Water: Already addressed as a Rule of Threes item.

Food: Already addressed as a Rule of Threes item.

Navigation: There may be a useable standard or electic compass onboard. whether or not there is a working clock onboard, you can use any straight rod-like item to set up a sundial to tell time and another placed in the center of the "dial" to do the halfway-between-the-center-rod-shadow-on-the-time-and-12 noon is north [in the northern hemisphere] trick. You may also be able to use a magnet, say from the vehicles speakers, to magnitize a light needle-like piece of steel or iron, which will align itself north-to-south when you float on the surface tension of a liquid [it can be fiddily to make this work]. Strips of any material can make trail markers, especially if brightly colored or metallic.

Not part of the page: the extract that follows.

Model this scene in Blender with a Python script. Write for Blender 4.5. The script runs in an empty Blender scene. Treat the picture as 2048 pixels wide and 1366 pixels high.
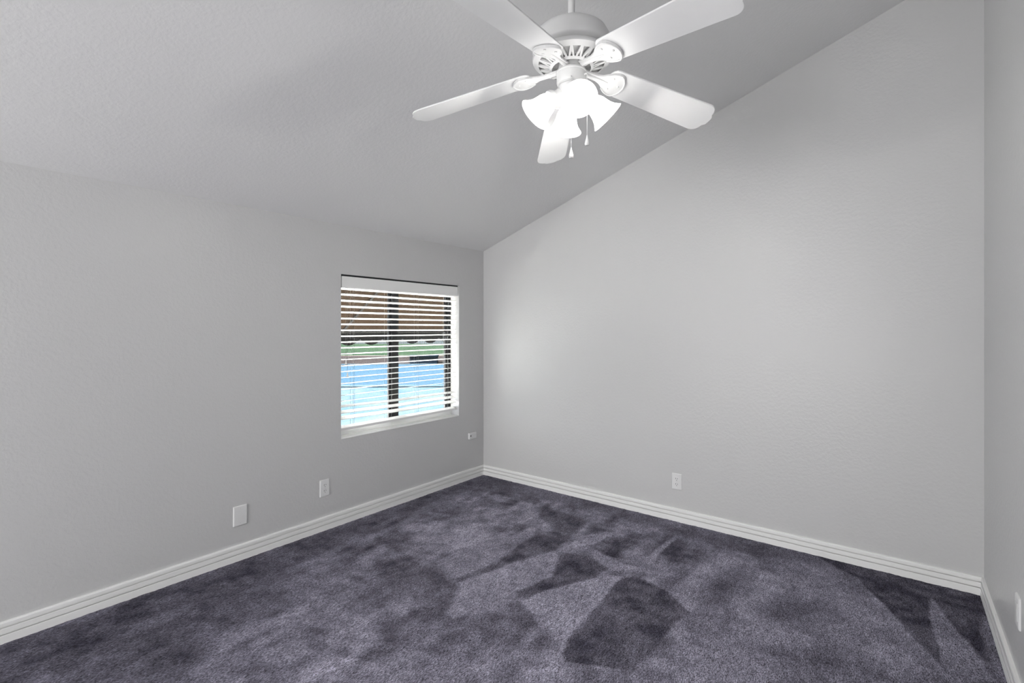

Light: The battery powered lights will last for a while. If you can remove the battery and wire up one or more of the smaller 12-volt brake or tail lights the power should last longer and have some portability. Wrapping material around a longish metallic piece and soaking it in fuel can make a crude torch. Filling a metallic container with soil and soaking the soil in fuel may be used in the same way.

Signalling: Obviously, light can be used, smoky fire can be used, metallic fabric and mirrors can be used to "flash," metalic and brightly colored fabric can be fixed to anything tall and bare as signal flags, and large X's, perhaps three in a row, created out of material or scrapped into the ground can create signals highly visible from a distance, including the air. Any traffic flares can be great signal, especially at night. And by all means use Onstar if available and working.

Self-protection: The creation of spears, knives, slings, slingshots, and possible bow-and-arrow have previously been mentioned. Alarm-sounding stone-in-a-metal-container or noisy wind-chime-type arrays can be hung up attached to trupwires wherever you think best. Many smaller vehicle pieces may be used as missiles. Any edged or blunt tools you have created can serve a defensive purpose.

Hygiene: Mirrors can play their customary roles. Water acquisition, etcetera, has been addressed as a Rule of Threes item. Dedicated persons can sharpen metal razor sharp, and abrade crude combs into being from metal or plastic. Coarse fabrics could be used as rough scrub brushes, but not I think toothbrushes. A plastic sliver could be abraded and smoothed to form a toothpick or fingernail cleaner. You could fashion a Roman / Greek style strigil [a small dulled crescent-shaped tool] to remove dirt along with sweat by scraping them off.

Morale: Game pieces for playing chess, checkers, cards, and dice can be fashioned over time from smaller pieces of fabric, plastic, or metal. Loose nuts, screws, and whatever can act as objects for which you are gambling. Crude drums and other noise-makers could be made, and something approaching music might be created. Throwing games using scavanged or crafted items also come to mind.

These are just some off-the-top ideas. I look forward to whatever the brain trust chooses to add.